Ahmet Çelebi’nin liderliğinde Kuyumcular Çarşısı’nda olağanüstü eserler yaratıldığı ifade edilerek, ''Yaprak damarları, yemış kabukları ve içlerini değerli taşlarla bezeyen iki büyük bahçe betimlemesi, sanat tarihine geçti. Bu eşsiz çalışmalardan biri Bağdat'a götürüldü ve büyük hayranlık uyandırdı'' deniliyor.

MEVLANA VE İMAM-I AZAM TÜRBELERİ

Diyarbakırlı ustaların el işçiliğinin sadece Ketenciler Çarşısı ile sınırlı kalmadığı belirtilerek, şu ifadelere yer veriliyor:

''Mevlana Celaleddin Rumi'nin türbesindeki gümüşten yapılmış ikinci kapı, Ahmet Çelebi’nin benzersiz işçiliğinin bir eseriydi. Aynı şekilde, Bağdat'taki İmam-ı Azam Türbesi'nin altın ve gümüş kapısı ile avize, şamdan ve kandilleri de Diyarbakır'da üretildi.''

DÜNYA KUYUMCULUĞUNUN MERKEZİ

Döneminin elmas işlemeciliğindeki şöhreti, Diyarbakır'ı dünya sahnesine taşıdı. Tarihçiler, Hasan Paşa Hanı’ndan dünya çapında pırlanta gönderildiğini yazar. 

''Sultan Abdülaziz zamanında bir Diyarbakırlı kuyumcu, pırlanta üzerine sultanın tuğrasını işleyerek İstanbul'a takdim etmiştir'' denilerek, bu geleneğin, Hasan Paşa Hanı’nı elmas işlemeciliğinde bir öncü yaptığı anlatılıyor.

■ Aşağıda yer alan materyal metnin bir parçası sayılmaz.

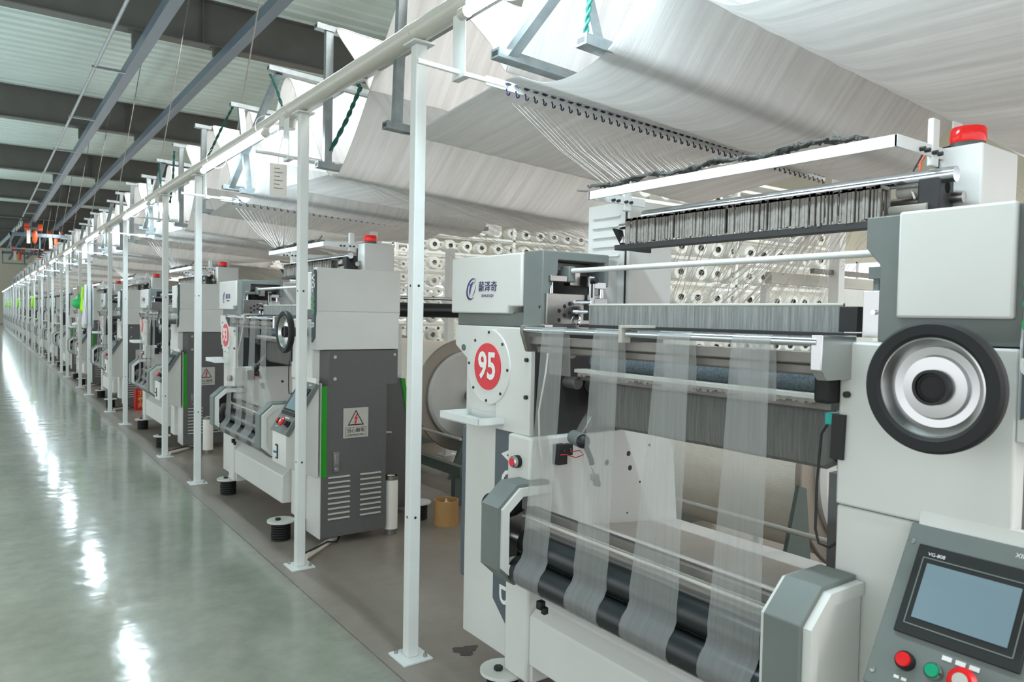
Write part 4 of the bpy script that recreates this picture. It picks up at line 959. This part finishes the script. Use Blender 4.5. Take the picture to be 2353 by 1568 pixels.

ATATÜRK'E ŞEYH'TEN ZAFER HEDİYESİ

Belgelerde, Diyarbakır’ın kuyumculuğunun, devlet büyüklerinin dahi dikkatini çektiği yer alıyor.

''Sakarya Zaferi’ni tebrik etmek için Şeyh Sünusi Hazretleri, Mustafa Kemal Paşa'ya Diyarbakır'da üretimi tamamlanmış, inci, elmas, zümrüt ve yakutlarla süslenmiş şaşırtıcı bir kılıç hediye etmiştir'' denilerek, kılıcın kabzasındaki işçiliğin, Diyarbakır'ın kuyumculuktaki zirvesini temsil etiği belirtiliyor.